İş hayatına bakışı: Oyuncunun iyi-kötü rol ayrımı yapmaması gerektiğini düşünüyor. “Ekranda en önemli şey, izleyicinin seyrederken, seni unutması. Beni seyrediyorsun ama Ebru Cündübeyoğlu olarak seyrediyorsan olmaz. Mesela Kadir İnanır’a hep Kadir İnanır diye bakarsan onu düşmüş, yoksul biri olarak görmek istemezsin. Ama öyle olmaması lazım. Onu Ahmet, Mehmet olarak görebilmelisin. İnce bir çizgi galiba. Hem adını marka yapacaksın, hem de oyunculuk yaparken onu altta ve gizli tutacaksın. Çok zor.  ‘En çok kimle çalışmak istersiniz’ diye sorarlar bana. Böyle bir şey yok. Benimle en çok kim çalışmak istiyorsa onunla çalışmak istiyorum. Beni mesela Julia Roberts’a benzetirler. ‘Allah şansını benzetsin’ diyorum her zaman. Genelde yaşıma göre rollerde oynamak istiyorum. Tek ukdem bu olabilir. Çünkü bazı yaşlar geçiyor. Mesela  Son 5-6 senedir hep kendimden büyük rolleri oynuyorum. Büyük rol her zaman oynayabilirim. Önemli olan yaşımı oynayabilmek. Komedi genelde erkeğe atfediliyor ama kadın oyuncular da isterlerse komik olabiliyorlar. Komik olmak için güzelliği çok fazla düşünmemek lazım. Bir kadın, güzelliğini arka plana atabilirse, komediyi iyi çıkarabiliyor. Ama bu pek yapılmıyor. Belki de bu yüzden kadınlardan çok fazla komedyen çıkmıyor.”

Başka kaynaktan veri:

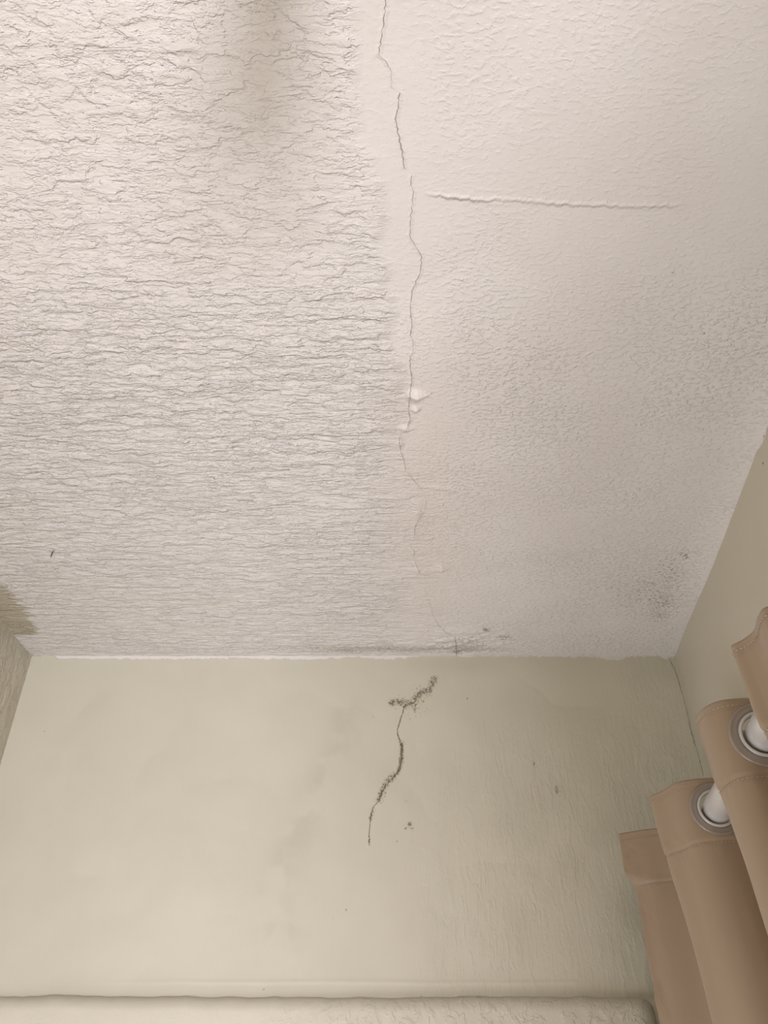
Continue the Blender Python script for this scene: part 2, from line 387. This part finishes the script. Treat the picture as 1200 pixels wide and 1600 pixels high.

Kariyer planı: Tiyatro, dizi, sinema, müzik, senaryo konularından biri  onun için dönem dönem daha ön planda oluyor. Ekran karşısında her zaman farklı rollerde izleyicinin karşısına çıkmayı tercih ediyor. “Hepsi bir arada olmuyor. Senaryoya iki senedir çalışıyorum o dönemde dizide rol almadım. Müzik hayatımın içinde. Stüdyoya gidip, enstrümanlarla çalışmak beni rahatlatıyor. Tiyatro için de provaya zaman ayarladım. Kimi zaman birine, kimi zaman diğerine ağırlık veriyorum. Ben hala üniversitelere gidip, panellerde gençlerle beraber olabiliyorum. Her gittiğimde de birkaç genç gelip, ‘Annemin size selamı var, sizi çok seviyor’ diyor. ‘Deli Yürek’ bittiğinde bana 10 küsur avukat rolü gelmişti. O zaman ben daha çok genç olmama rağmen önemli bir karar aldım ve asla benzer rolleri canlandırmamaya karar verdim. Mesela, daha sonra oynadığım ‘Omuza Omuza’ dizisinde rolüm çok komik bir kadındı. Onunla şu Ebru ve hanım kız rolü klişesini kırdığımı düşünüyorum. Sevilay kafadan çatlak bir tipti ve komediye adım atmamı sağladı. İşte, ben böyleyim. Her diziyi bitirdiğim zaman, farklı ve yeni bir karakter bekliyorum.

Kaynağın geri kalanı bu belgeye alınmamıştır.